I was curious to hear what other Audacity users do or effects they use to improve sounds quality to a live band recording.

Like, do you guys have a standard couple fo things you would do to the recording automatically (for example use Compression and amplify like thread topic starter) or does it depend on the recording each time?

Appreciate your help.


Virtually nothing.
When recording a live band I will generally record direct from the mixing desk as a stereo Mix taken from an Aux send on each channel. I will also record with a couple of mics to pick up audience sound and a bit of “room ambiance”.
I would not use compression, but would possibly use a bit of EQ, and a touch of reverb (the mix off the desk is usually pretty dry because the live sound through the speakers will get a lot of natural reverb from the venue). Then I’d add in some audience noise, particularly applause between tracks.

99% of getting a good live recording is getting a good clean recording to work with. Ideally you would record each instrument and each microphone onto a separate track using the “channel direct outs” from the desk into a multi-channel recorder. Failing that, just get the best stereo mix that you can off the desk. If the original recording sounds sh*t, there’s little point in trying to polish it.

For live recording I try to record each instrument and vocal on a separate track. I use a Zoom R16.
My main aim is to get a good “hot” signal onto each track without clipping.
Then I import the separate tracks into Audacity to get a balance and add reverb.
Compression is a matter of taste

Thanks guys.

I probably wasn’t clear enough, as I am actually recording my own bands jam sessions, as opposed to going to a gig and trying to record.

Appreciate any and all assistance!

For recording jam sessions / rehearsals, I use a Zoom H2. Just put it as far away from the drums as possible and press the red button.

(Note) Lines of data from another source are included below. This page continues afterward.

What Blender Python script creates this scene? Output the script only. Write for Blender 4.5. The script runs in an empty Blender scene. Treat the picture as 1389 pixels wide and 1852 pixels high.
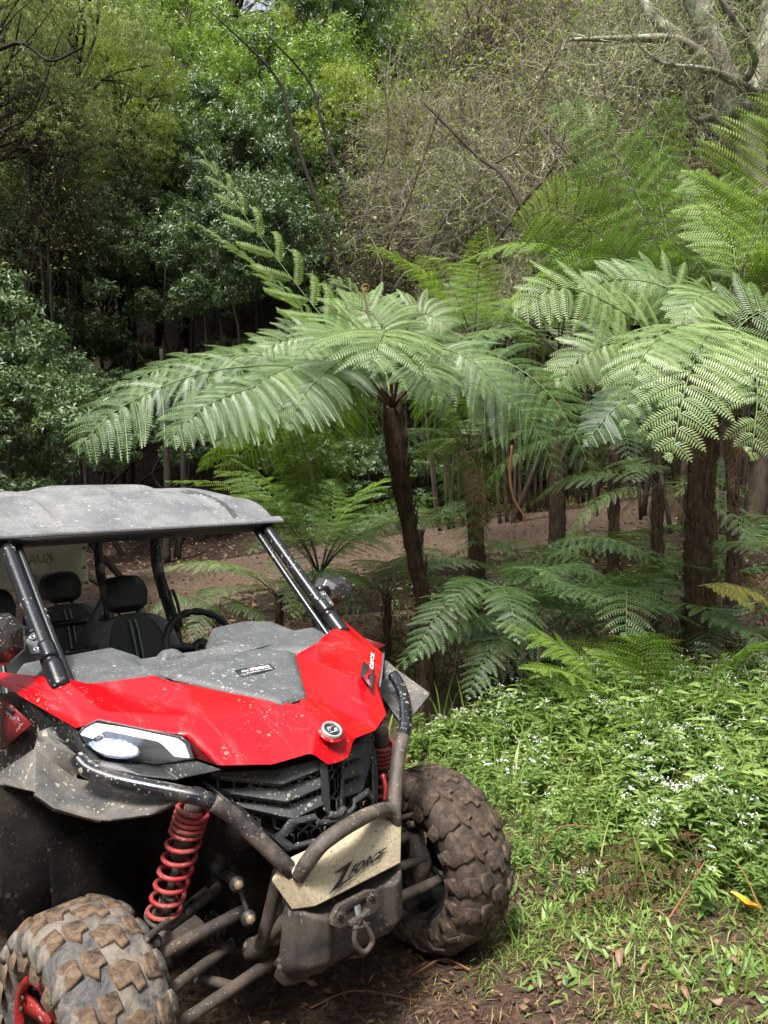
import bpy, bmesh, math, random
import numpy as np
from mathutils import Vector, Matrix, noise as mnoise

random.seed(7)
RNG = np.random.default_rng(11)
scene = bpy.context.scene
COL = scene.collection

# ------------------------------------------------------------------ camera
PX_W, PX_H, FPX = 1389.0, 1852.0, 1347.17
CAM_Z = 1.6
CAM_PITCH = math.radians(2.0)          # looking slightly down
cam_data = bpy.data.cameras.new("camera")
cam = bpy.data.objects.new("camera", cam_data)
COL.objects.link(cam)
cam.location = (0, 0, CAM_Z)
cam.rotation_euler = (math.radians(90) - CAM_PITCH, 0, 0)
cam_data.sensor_fit = 'VERTICAL'
cam_data.sensor_height = 36.0
cam_data.lens = FPX / PX_H * 36.0
cam_data.clip_start = 0.05
cam_data.clip_end = 500
scene.camera = cam

# ------------------------------------------------------------------ light
SUN_EL, SUN_AZ = math.radians(62), math.radians(-155)   # high, behind the viewer's left shoulder
world = bpy.data.worlds.new("World")
scene.world = world
world.use_nodes = True
wn, wl = world.node_tree.nodes, world.node_tree.links
wn.clear()
sky = wn.new("ShaderNodeTexSky")
sky.sky_type = 'NISHITA'
sky.sun_disc = False
sky.sun_elevation = SUN_EL
sky.sun_rotation = SUN_AZ
sky.dust_density = 3.0
hs = wn.new("ShaderNodeHueSaturation")
hs.inputs['Saturation'].default_value = 0.35
bg = wn.new("ShaderNodeBackground")
bg.inputs['Strength'].default_value = 0.14
wo = wn.new("ShaderNodeOutputWorld")
wl.new(sky.outputs[0], hs.inputs['Color'])
wl.new(hs.outputs[0], bg.inputs[0])
wl.new(bg.outputs[0], wo.inputs[0])
sd = bpy.data.lights.new("sun", 'SUN')
sd.energy = 3.0
sd.angle = math.radians(12)
sd.color = (1.0, 0.96, 0.9)
sun = bpy.data.objects.new("sun", sd)
COL.objects.link(sun)
sdir = Vector((math.sin(SUN_AZ) * math.cos(SUN_EL), math.cos(SUN_AZ) * math.cos(SUN_EL), math.sin(SUN_EL)))
sun.rotation_euler = (-sdir).to_track_quat('-Z', 'Y').to_euler()
scene.view_settings.view_transform = 'Standard'
scene.view_settings.look = 'None'
scene.view_settings.gamma = 1
scene.view_settings.use_curve_mapping = False
scene.view_settings.exposure = 1.12

# ------------------------------------------------------------------ pixel <-> place helpers (survey of the photograph)
_cp, _sp = math.cos(CAM_PITCH), math.sin(CAM_PITCH)
def pray(px, py):
    a = (px - PX_W / 2) / FPX
    b = (PX_H / 2 - py) / FPX
    return Vector((a, _cp + b * _sp, -_sp + b * _cp))
def Wp(px, py, y):
    d = pray(px, py)
    return Vector((0, 0, CAM_Z)) + d * (y / d.y)
def to_px(p):
    d = Vector(p) - Vector((0, 0, CAM_Z))
    dep = d.y * _cp - d.z * _sp
    up = d.y * _sp + d.z * _cp
    return PX_W / 2 + FPX * d.x / dep, PX_H / 2 - FPX * up / dep, dep

# vehicle frame: X forward, Y to its left, Z up from the plane its tyres stand on
VC = Vector((2.19133543, -1.40414547, 1.48470656))
VM = Matrix(((0.67754331, 0.72701141, -0.11130806),
             (-0.72553886, 0.68548629, 0.06084334),
             (0.12053395, 0.03953433, 0.99192167)))      # rows: view right, forward, up in the vehicle frame
TILT = Matrix(((1, 0, 0), (0, _cp, _sp), (0, -_sp, _cp)))
VR = TILT @ VM
VLOC = Vector((0, 0, CAM_Z)) - VR @ VC
def V(px, py, **k):
    d = VM.transposed() @ Vector(((px - PX_W / 2) / FPX, 1, (PX_H / 2 - py) / FPX))
    (ax, v), = k.items()
    i = 'XYZ'.index(ax)
    return VC + d * ((v - VC[i]) / d[i])
PN = VR @ Vector((0, 0, 1))            # normal of the ground under the wheels

# ------------------------------------------------------------------ terrain heights
_prof = [(-12, .1 + .096 * 12), (0, .1), (3, -.19), (5, -.38), (6.3, -.47), (7.4, -.42), (8.8, .0), (9.8, .42), (13.6, .86), (15, 1.05),
         (17, 2.3), (20, 5.2), (26, 11.0), (40, 23.5), (70, 46)]
_py = np.array([p[0] for p in _prof]); _pz = np.array([p[1] for p in _prof])
def smoothstep(a, b, x):
    t = np.clip((x - a) / (b - a), 0, 1)
    return t * t * (3 - 2 * t)
def ground_h(x, y):
    x = np.asarray(x, float); y = np.asarray(y, float)
    z0 = 0
    for dy, w in ((-.35, .25), (0, .5), (.35, .25)):
        z0 = z0 + w * np.interp(y + dy, _py, _pz)
    nx, ny, nz = PN
    plane = (CAM_Z - 1.48470656 / nz) - (nx / nz) * x - (ny / nz) * y
    k = 1 - smoothstep(4.6, 6.2, y)
    far = z0 + .10 * np.clip(x, -9, 9)
    r = np.sqrt(x * x + (y - 3) ** 2)
    h = plane * k + far * (1 - k)
    h = h + .035 * np.sin(x * 1.7 + 1.3) * np.sin(y * 1.3) * smoothstep(3.5, 7, r)
    h = h + .35 * np.sin(x * .55 + .6) * np.sin(y * .43 + 2) * smoothstep(15, 22, y)
    return h
def gh(x, y): return float(ground_h(x, y))

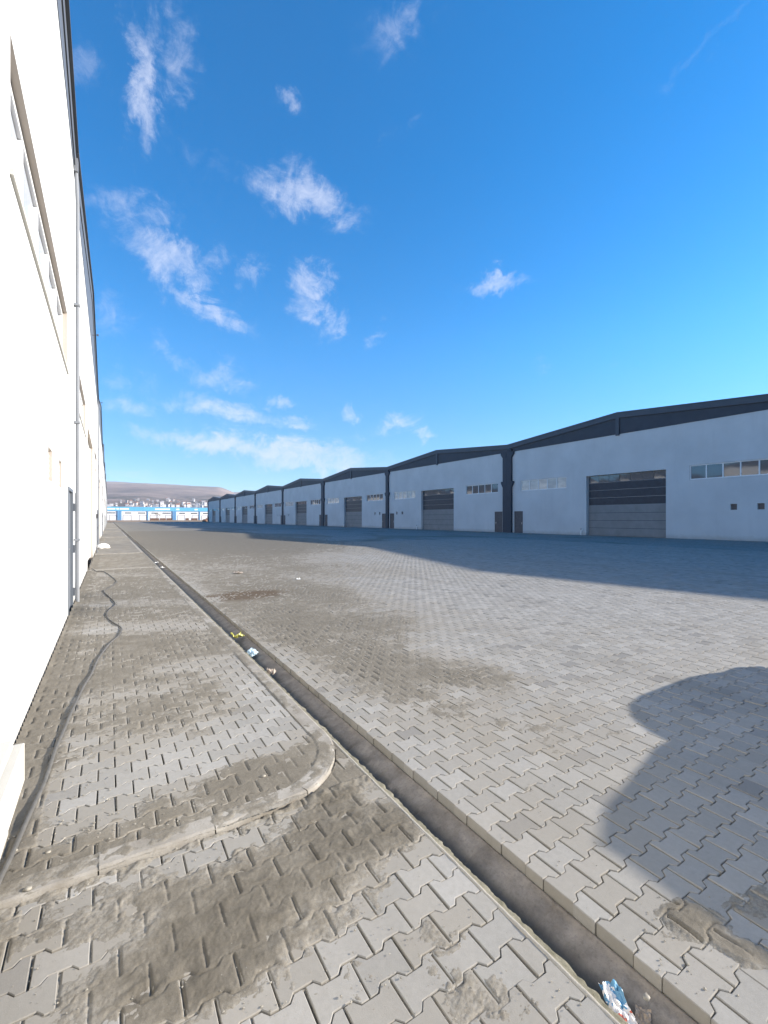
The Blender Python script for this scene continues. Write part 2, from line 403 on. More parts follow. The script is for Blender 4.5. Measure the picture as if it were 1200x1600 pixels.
M_GLASS = glassy('window_glass', (0.045, 0.055, 0.07))
M_DGLASS = simple('dark_shutter_glazing', (0.022, 0.030, 0.043), .4, 0, .25, .3, 3)
M_FGLASS = simple('pale_obscured_pane', (0.42, 0.45, 0.49), .2, 0, .6, .05, 2)
M_REFLCREAM = simple('cream_reflection', (0.52, 0.48, 0.42), .5, 0, .5, .08, 2)  # flat cream for the reflected sunlit wall
M_VENT = simple('brown_vent_box', (0.16, 0.135, 0.125), .8, 0, .2, .3, 20)

# ------------------------------------------------------------------ ground and paving
LX, RX = -0.56, 38.7                 # facade planes
CH0, CH1 = 1.405, 1.640              # drain channel
L_, P_ = 0.178, 0.125                # block length (X) and course (Y)
WALK = 0.030                          # pavement height
YE = 221.0                           # far end of the yard
NEARX, NEARY = 27.0, 27.0
DRIVES = [(-12.0, 2.40)] + [(16.3 + 20.5*k, 23.4 + 20.5*k) for k in range(10)]
def walk_ranges():
    r = []
    for a, b in zip(DRIVES[:-1], DRIVES[1:]): r.append((a[1], min(b[0], YE)))
    return [x for x in r if x[0] < YE]
WR = walk_ranges()

mb = MB(); mb.quad((-9000, -9000, -.3), (9000, -9000, -.3), (9000, 9000, -.3), (-9000, 9000, -.3))
tag(mb.build('ground', M_DIRT), kind='structure')
# earth field beyond the yard, rising a little
n = 60; V = []; FQ = []
xs = np.linspace(-160, 300, 93); ys = np.array([YE, YE+1, YE+4, YE+12, YE+25, YE+45, YE+70, YE+100, YE+140, YE+220, YE+400, YE+700])
XX, YY = np.meshgrid(xs, ys); ZZ = np.clip((YY-YE)/90, 0, 1)*.42 + fbm(XX, YY, 14, 4, 3)*.25*np.clip((YY-YE)/15, 0, 1) - .01
V = np.stack([XX, YY, ZZ], -1).reshape(-1, 3)
ii = np.arange(len(ys)-1)[:, None]*len(xs) + np.arange(len(xs)-1)[None]; ii = ii.ravel()
FQ = np.stack([ii, ii+1, ii+1+len(xs), ii+len(xs)], 1)
tag(fast_mesh('dirt_field', V, FQ, M_DIRT, smooth=True), kind='structure')

# beds under the modelled blocks, and the far paving
mb = MB()
mb.box(CH1+.02, NEARX, -6, NEARY, -.25, -.016)
mb.box(LX, 1.36, -6, 2.36, -.25, -.016); mb.box(.70, 1.36, 2.361, 3.2, -.25, -.0165)
mb.box(LX, .72, 2.46, 3.015, -.25, WALK-.016)
mb.box(LX, 1.25, 3.0151, DRIVES[1][0]-.1, -.25, WALK-.016)
mb.prism([(.7201, 3.015)] + [(.7201+.55*math.cos(R(a_)), 3.015+.55*math.sin(R(a_))) for a_ in range(-90, 1, 10)], 'z', -.25, WALK-.016)
tag(mb.build('paving_bed', M_BED), kind='structure')
mb = MB()
mb.box(NEARX, RX, -60, YE, -.26, 0.0)
mb.box(CH1+.004, NEARX, NEARY, YE, -.26, 0.0)
mb.box(CH1+.004, NEARX, -60, -6, -.26, 0.0)
for a, b in DRIVES[1:]:
    if a < YE: mb.box(LX, CH0-.035, a, min(b, YE), -.26, -.002)
mb.box(LX, CH0-.035, -60, -6, -.26, -.002)
tag(mb.build('yard_paving', M_FARPAVE), kind='structure')
mb = MB()
for a, b in WR[1:]: mb.box(LX, 1.25, a+.1, b-.1, -.25, WALK)
tag(mb.build('far_pavement', M_FARWALK), kind='structure')

# --- interlocking blocks
def block_template():
    a = 0.0125; hx = L_/2; q0, q1 = .31*L_, .19*L_
    top = [(-hx, P_/2+a), (-q0, P_/2+a), (-q1, P_/2-a), (q1, P_/2-a), (q0, P_/2+a), (hx, P_/2+a)]
    bot = [(x, -y) for x, y in top]
    return np.array(top), np.array(bot)
def ring(off, offx):
    top, bot = block_template(); t = top.copy(); b = bot.copy()
    t[:, 1] -= off; b[:, 1] += off
    t[0, 0] += offx; t[5, 0] -= offx; b[0, 0] += offx; b[5, 0] -= offx
    sh = off*.8
    t[1, 0] -= sh*.4; t[2, 0] -= sh*.4; t[3, 0] += sh*.4; t[4, 0] += sh*.4
    b[1, 0] -= sh*.4; b[2, 0] -= sh*.4; b[3, 0] += sh*.4; b[4, 0] += sh*.4
    return np.vstack([t, b])          # 12 points: 0..5 far edge, 6..11 near edge
R0 = ring(.0023, .0042)               # bottom / side
R1 = ring(.0023, .0042)               # top of the side
R2 = ring(.0048, .0070)               # flat top
TPL = np.vstack([np.c_[R0, np.full(12, -.06)], np.c_[R1, np.full(12, -.0028)], np.c_[R2, np.zeros(12)]])
def tpl_faces():
    f = []
    for i in range(5): f.append((24+i, 24+6+i, 24+7+i, 24+1+i))           # flat top
    loop = [0, 6, 7, 8, 9, 10, 11, 5, 4, 3, 2, 1]
    for k in range(12):
        a, b = loop[k], loop[(k+1) % 12]
        f.append((12+a, 12+b, 24+b, 24+a)); f.append((a, b, 12+b, 12+a))
    return np.array(f)
TF = tpl_faces()
def LATX(x):
    return (CH1+.003+L_*.5) if x > CH0 else (1.368-L_*.5)
def half_h(x):
    return P_/2 + .0125*np.clip((np.abs(x)/L_-.25)/.06, -1, 1)
def blocks(name, x0, x1, y0, y1, zbase, cull=True, skip=None, rs=5):
    ox0 = LATX(x0)
    js = np.arange(math.floor(y0/P_)-1, math.ceil(y1/P_)+2)
    iz = np.arange(math.floor((x0-ox0)/L_)-1, math.ceil((x1-ox0)/L_)+2)
    J, I = np.meshgrid(js, iz, indexing='ij')
    cx = (I + .5*(J % 2))*L_ + ox0; cy = J*P_
    cx = cx.ravel(); cy = cy.ravel()
    k = (cx > x0-L_*.5+.02) & (cx < x1+L_*.5-.02) & (cy > y0-P_*.35) & (cy < y1+P_*.35)
    if cull:
        zc = cx*SY + cy*CY; rc = cx*CY - cy*SY
        k &= (zc > -.2) & (np.abs(rc) < .90*np.maximum(zc, 0) + 1.6)
    if skip is not None: k &= ~skip(cx, cy)
    cx = cx[k]; cy = cy[k]; n = len(cx)
    g = np.random.RandomState(rs)
    V = np.repeat(TPL[None], n, 0)
    # cut the blocks at the border strips: their outline ends square on the line
    lx = V[:, :, 0] + cx[:, None]; cl = np.clip(lx, x0, x1); cut = np.abs(cl-lx) > 1e-6
    inset = np.r_[np.full(24, .0014), np.full(12, .0046)][None]
    V = V.copy(); V[:, :, 1] = np.where(cut, np.sign(V[:, :, 1])*(half_h(cl-cx[:, None])-inset), V[:, :, 1])
    anyc = cut.any(1)
    tx = g.normal(0, .010, n); ty = g.normal(0, .010, n); dz = g.normal(0, .0011, n)
    rot = np.where(anyc, 0, g.normal(0, .009, n))
    c, s = np.cos(rot)[:, None], np.sin(rot)[:, None]
    vx = V[:, :, 0]*c - V[:, :, 1]*s; vy = V[:, :, 0]*s + V[:, :, 1]*c
    vz = V[:, :, 2] + vx*tx[:, None] + vy*ty[:, None] + dz[:, None]
    ox = g.normal(0, .0007, n); oy = g.normal(0, .0007, n)
    X = vx + (cx+ox)[:, None]; Y = vy + (cy+oy)[:, None]
    ins = np.r_[np.zeros(12), np.zeros(12), np.full(12, .003)]
    X = np.clip(X, x0+ins[None], x1-ins[None]); Y = np.clip(Y, y0+ins[None], y1-ins[None])
    Z = vz + zbase + fbm(cx, cy, 1.8, 3, 9)[:, None]*.004
    P = np.stack([X, Y, Z], -1).reshape(-1, 3)
    FQ = (TF[None] + (np.arange(n)*36)[:, None, None]).reshape(-1, 4)
    rnd = np.repeat(g.rand(n), 36)
    dust = np.repeat(np.clip(sand_mask(cx, cy)*.8 + .85 + fbm(cx, cy, .5, 3, 95)*.5, 0, 1), 36)
    return tag(fast_mesh(name, P, FQ, M_PAVER, {'rnd': rnd, 'dust': dust}), kind='structure')

# --- where the sand lies (blobs read off the photograph, laid on the ground)
BL_DRIVE = [(430,1395,190,72,-22,1.5),(575,1290,110,42,-8,1.5),(250,1545,190,60,-12,1.2),(120,1440,200,34,-17,1.0),(330,1500,120,60,-30,1.0),
            (750,1560,90,40,20,.55),(700,1500,60,40,0,.55),(880,1575,60,40,30,.6),(560,1215,50,20,-20,.9),(520,1245,50,30,-40,.9),(690,1450,35,25,0,.4),(520,1200,22,45,10,1.2),(645,1440,50,25,20,.4)]
BL_WALK = [(340,1165,170,42,-12,-1.25),(435,1120,55,55,20,-1.2),(230,1225,170,36,-12,-1.15),(120,1290,80,40,-20,-.8),(200,985,130,9,-3,-1.1),
           (250,944,160,6,-2,-.9),(140,1150,60,60,0,-.5),(385,1065,48,35,30,-1.0),(395,1218,75,26,-12,1.6),(300,1045,90,12,-8,-.6),(220,1085,120,10,-8,-.5),(470,1165,20,30,0,.9),
           (120,1350,130,22,-15,.6),(170,900,90,3,0,-.7)]
BL_YARD = [(400,965,85,34,15,1.25),(540,1000,110,36,12,1.25),(560,960,150,20,4,.9),(735,1052,80,22,8,1.4),(360,885,170,34,6,1.25),(470,925,120,16,4,1.2),
           (300,850,160,20,3,1.4),(400,845,230,14,3,1.2),(250,828,150,9,0,1.5),(560,1055,110,34,15,.8),(640,1090,110,40,20,.55),(800,1110,160,40,10,.35),
           (900,1210,180,110,20,.42),(1085,1440,52,22,24,2.6),(1175,1492,50,14,20,2.2),(1190,1415,60,30,0,1.1),(620,1000,40,40,0,.4),(860,1180,40,14,10,.4),
           (560,890,120,10,2,.6),(820,940,200,20,5,-.5),(700,1180,120,60,25,.2),(1010,1360,80,60,30,.3)]
def blobs(px, py, lst):
    t = np.zeros_like(px)
    for cx, cy, rx, ry, tl, am in lst:
        c, s = math.cos(R(tl)), math.sin(R(tl)); dx = px-cx; dy = py-cy
        u = (dx*c + dy*s)/rx; v = (-dx*s + dy*c)/ry
        t = t + am*np.exp(-(u*u+v*v)**1.5*.7)
    return t
def sand_mask(X, Y):
    px, py = to_px(X, Y)
    walk = (X < 1.38) & (Y > 2.42) & (Y < DRIVES[1][0]); left = X < 1.52
    m = np.where(walk, .62 + blobs(px, py, BL_WALK), np.where(left, -.85 + blobs(px, py, BL_DRIVE), -1.0 + blobs(px, py, BL_YARD)))
    far_left = left & (Y > DRIVES[1][0]); m = np.where(far_left, .3, m)
    m = np.where((X < -.30) & left, m+.5, m)
    m = m + fbm(X, Y, 1.6, 4, 21)*.5 + fbm(X, Y*1.6, .32, 6, 31, .80)*1.45
    m = np.where((X > .70) & (X < 1.38) & (Y > 2.36) & (Y < 3.1) & (((X-.72)**2+(Y-3.015)**2) > .585**2), .55 + fbm(X, Y, .2, 4, 33)*.9, m)
    m = m - np.clip((np.hypot(X, Y)-36)/26, 0, 1)*1.2
    return m
def lattice(X, Y):
    """distance in metres to the nearest straight joint (between blocks of a course) and to the course line"""
    j = np.round(Y/P_); off = .5*np.mod(j, 2)
    u = (X-np.where(X > 1.52, LATX(2.), LATX(0.)))/L_ - off; du = np.abs(np.abs(u-np.round(u)) - .5)*L_
    hx = np.abs(u-np.round(u))*L_
    a = 0.0125*np.clip((hx/L_-.25)/.06, -1, 1)
    dyl = np.abs(P_/2 + a - np.abs(Y-j*P_))
    return du, dyl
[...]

I’m using a Blue Yeti USB Mic and it took me a while to get the recording input level right with out clipping.

I was listening to it again last night and I was really impressed with how the drums sound.

I use a Zoom H2 to record our band practices.

  1. In 2009, my friend was using “MixPad” to add some EQ to this 1 track mix, and it really “fattened” up the sound.
    We have started playing again. Can he just use Audacity to accomplish this post-proc on the 1 track recording?

  2. Any best practices for this Zoom H2 setup?
    We set it on “Low” gain.
    To get direct MP3 output, we use “Front”
    (and not 2/4 channel which only does huge WAV files)
    We position it far away…in the back of the room.

  3. Is it worth getting a Yeti mic instead of using the Zoom H2.